The aim of the artwork is to aid in the breakdown of colonial, ethnographic classification of Indigenous art as either traditional or contemporary. At the same time, it provides an example of the relational nature between experiencing and the effect of the work. My intention is to enable the emotion and experience of my work to command the forefront of the viewer’s attention and create an opportunity for the physicality of the work to be shifted into a secondary position. I believe generating the emotion imbued within will allow for the body of works to be experienced as a whole before it can be considered or analysed individually.
Enveloped within the whole of my artwork I evoke feelings of stillness, calmness, and peace; the gentle, relaxed atmosphere at once an allegory of colonisation, assimilation, and genocide but also of the beauty I find surrounding my culture. This allegory, alongside beauty, creates dissonance between what is experienced and what can be understood.
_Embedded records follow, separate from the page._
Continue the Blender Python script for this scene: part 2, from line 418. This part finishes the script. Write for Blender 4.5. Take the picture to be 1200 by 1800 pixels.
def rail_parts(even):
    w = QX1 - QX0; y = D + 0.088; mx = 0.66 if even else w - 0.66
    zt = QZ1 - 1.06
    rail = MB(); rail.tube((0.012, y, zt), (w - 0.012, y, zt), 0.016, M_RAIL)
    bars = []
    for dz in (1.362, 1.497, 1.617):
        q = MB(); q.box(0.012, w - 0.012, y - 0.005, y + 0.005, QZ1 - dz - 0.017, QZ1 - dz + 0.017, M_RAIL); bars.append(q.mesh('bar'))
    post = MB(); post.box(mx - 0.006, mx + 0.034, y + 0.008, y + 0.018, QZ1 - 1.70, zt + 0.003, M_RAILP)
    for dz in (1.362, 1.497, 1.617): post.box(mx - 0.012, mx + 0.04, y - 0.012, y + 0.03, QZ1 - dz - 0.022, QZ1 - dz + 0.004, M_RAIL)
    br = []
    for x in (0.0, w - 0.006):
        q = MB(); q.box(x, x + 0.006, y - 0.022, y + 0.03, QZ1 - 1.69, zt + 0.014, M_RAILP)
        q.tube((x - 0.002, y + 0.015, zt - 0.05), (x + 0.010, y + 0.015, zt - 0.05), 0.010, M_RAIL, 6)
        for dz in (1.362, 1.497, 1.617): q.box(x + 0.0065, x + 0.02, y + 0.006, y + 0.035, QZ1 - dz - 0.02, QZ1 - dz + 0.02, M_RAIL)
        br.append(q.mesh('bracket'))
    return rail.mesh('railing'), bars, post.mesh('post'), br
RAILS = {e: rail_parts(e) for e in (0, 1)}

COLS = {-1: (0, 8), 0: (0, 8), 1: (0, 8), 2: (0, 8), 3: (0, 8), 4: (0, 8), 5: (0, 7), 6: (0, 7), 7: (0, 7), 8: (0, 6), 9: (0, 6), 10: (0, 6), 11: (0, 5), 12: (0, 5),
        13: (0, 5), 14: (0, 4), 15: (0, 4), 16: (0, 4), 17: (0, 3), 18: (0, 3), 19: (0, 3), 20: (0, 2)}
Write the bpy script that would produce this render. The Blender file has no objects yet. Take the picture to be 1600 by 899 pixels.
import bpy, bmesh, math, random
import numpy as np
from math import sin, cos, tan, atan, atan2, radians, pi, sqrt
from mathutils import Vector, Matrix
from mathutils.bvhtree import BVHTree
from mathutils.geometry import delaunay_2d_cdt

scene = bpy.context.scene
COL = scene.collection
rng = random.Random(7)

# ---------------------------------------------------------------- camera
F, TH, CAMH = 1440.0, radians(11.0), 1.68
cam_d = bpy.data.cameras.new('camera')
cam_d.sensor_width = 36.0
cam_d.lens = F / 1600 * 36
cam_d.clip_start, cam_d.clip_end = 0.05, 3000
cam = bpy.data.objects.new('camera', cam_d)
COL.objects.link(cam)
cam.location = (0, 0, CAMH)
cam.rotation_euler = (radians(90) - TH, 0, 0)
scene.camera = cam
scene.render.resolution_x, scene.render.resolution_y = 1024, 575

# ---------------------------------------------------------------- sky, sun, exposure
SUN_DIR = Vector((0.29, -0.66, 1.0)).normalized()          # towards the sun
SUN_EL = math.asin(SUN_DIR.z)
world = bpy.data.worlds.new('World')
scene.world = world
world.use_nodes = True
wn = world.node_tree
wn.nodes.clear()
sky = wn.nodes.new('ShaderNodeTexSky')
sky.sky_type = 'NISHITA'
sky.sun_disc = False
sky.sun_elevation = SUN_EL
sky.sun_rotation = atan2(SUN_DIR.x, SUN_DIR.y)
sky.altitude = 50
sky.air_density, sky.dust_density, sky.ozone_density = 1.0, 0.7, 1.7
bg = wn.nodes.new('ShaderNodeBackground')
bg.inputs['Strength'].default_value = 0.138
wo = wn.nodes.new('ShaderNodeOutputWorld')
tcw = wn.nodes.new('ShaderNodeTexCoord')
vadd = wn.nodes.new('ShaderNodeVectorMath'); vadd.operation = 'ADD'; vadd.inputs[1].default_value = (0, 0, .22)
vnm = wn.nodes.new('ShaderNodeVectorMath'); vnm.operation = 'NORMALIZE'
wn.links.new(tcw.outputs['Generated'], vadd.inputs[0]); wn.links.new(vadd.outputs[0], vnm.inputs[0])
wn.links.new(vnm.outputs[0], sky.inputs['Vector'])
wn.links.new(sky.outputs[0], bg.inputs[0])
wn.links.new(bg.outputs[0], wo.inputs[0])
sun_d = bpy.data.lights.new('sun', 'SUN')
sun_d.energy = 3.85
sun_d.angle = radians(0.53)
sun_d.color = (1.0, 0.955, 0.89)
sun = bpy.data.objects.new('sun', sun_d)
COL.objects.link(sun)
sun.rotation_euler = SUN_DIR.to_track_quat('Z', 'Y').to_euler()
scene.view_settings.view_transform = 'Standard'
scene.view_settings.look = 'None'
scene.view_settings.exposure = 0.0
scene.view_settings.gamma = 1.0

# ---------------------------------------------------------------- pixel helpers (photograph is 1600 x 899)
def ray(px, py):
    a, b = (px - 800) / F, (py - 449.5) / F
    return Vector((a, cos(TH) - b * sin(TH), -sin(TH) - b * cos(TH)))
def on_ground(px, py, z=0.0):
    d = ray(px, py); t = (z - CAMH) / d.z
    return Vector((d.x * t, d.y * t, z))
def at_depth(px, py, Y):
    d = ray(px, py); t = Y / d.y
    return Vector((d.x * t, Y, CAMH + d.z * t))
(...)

The silence of the work is a non-verbal translation of my nostalgia for home, for a way of being that is at once known and unknown; a suggestion towards the subtle violence that persists as a result of lost cultural practices, and practices which are meant to be familiar but in actuality are foreign and unfamiliar.
With the delicate nature and quiet contemplation of my work I simultaneously protect the viewer who is ignorant to the realities of my story from the brutality of colonisation while creating a space of peace, vulnerability, and healing for those who do. I do this by creating work through compassion which is subtle and unconfrontational in its nature. I see my work as being kind, leveraging tenderness rather than creating work that is loud, boisterous, or confrontational. I refuse to engage with the same violence and aggression used to subjugate and disparage Indigenous ways of knowing and being, becoming my own peaceful protest aimed at informing the viewer while facilitating healing. I see the vulnerability of my work as its strength. While gentle, I find beauty, power, and depth resonating from the silence it commands. The stillness mirrored between itself, the viewer, and the intricate delicacy used in its creation. My work, liberated from the passage of time, creates a space for reflection, forcing a deep unfolding introspection required to understand its depth. I walk with the viewer into Spirit (discussed below), where we are at once confronted with the raw savagery of colonisation and the beauty of my culture juxtaposed beside one another.